Fourth, the specifications, lines 64 and 75, p. 1, read the phrase, “The radial flanges are spaced apart to correspond with the diameters of the various denominations of coins,” upon the compartments shown in the drawings to be formed by flanges wider at their outer edges than the coins to be inserted.

As above intimated, defendant is estopped from attacking the validity of the patent in suit. Nor is the court at liberty to hear extraneous evidence for any purpose other than to enable it to arrive at the scope of the claims, and then only when there is doubt as to the construction to be placed upon them. By reference to claims 6 and 8 in suit, it will appear that the flanges are “spaced apart to form compartments for the coins.” It is insisted by complainant that these words are not modified by the drawings and specifications to the extent of reading into them the further provision that the compartments must have lateral openings larger than the coins they are expected to hold. *827The language is certainly obscure in the light of the other claims, the specifications, and drawings. It can hardly be seriously contended that the patentee intended to say that the several compartments should be large enough to receive the several coins for which they are provided, and yet that would seem to be a fair paraphrase of complainant’s construction of the language of the claims in suit.

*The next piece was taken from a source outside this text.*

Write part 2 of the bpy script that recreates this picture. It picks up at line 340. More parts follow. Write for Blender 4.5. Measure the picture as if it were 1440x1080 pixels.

There seems to exist a case coming within the exceptions in the cases above cited. Under the circumstances, it is within the rule of law above stated to consider the file wrapper and contents. From the foregoing consideration thereof, it may fairly be deduced that the device of the patent in suit covers only a savings bank in which the outer edges of the flanges are spaced apart to a distance greater than the width of the coin to be received between them. It would be proper also to declare the prior art, so far as introduced, for this purpose. A careful examination thereof, however, does not alter the opinion of the court upon the subject of the scope of claims 6 and 8 for the purposes of this hearing. Such being the case, the court cannot say from the evidence now before it that defendant’s device, which is for a compartment, the lateral opening of which is less than the width of the coin, infringes. For the purpose of granting preliminary relief, the mind of the court should be free from doubt and uncertainty. Such is not here the case, and the prayer for preliminary relief must be, and is, denied.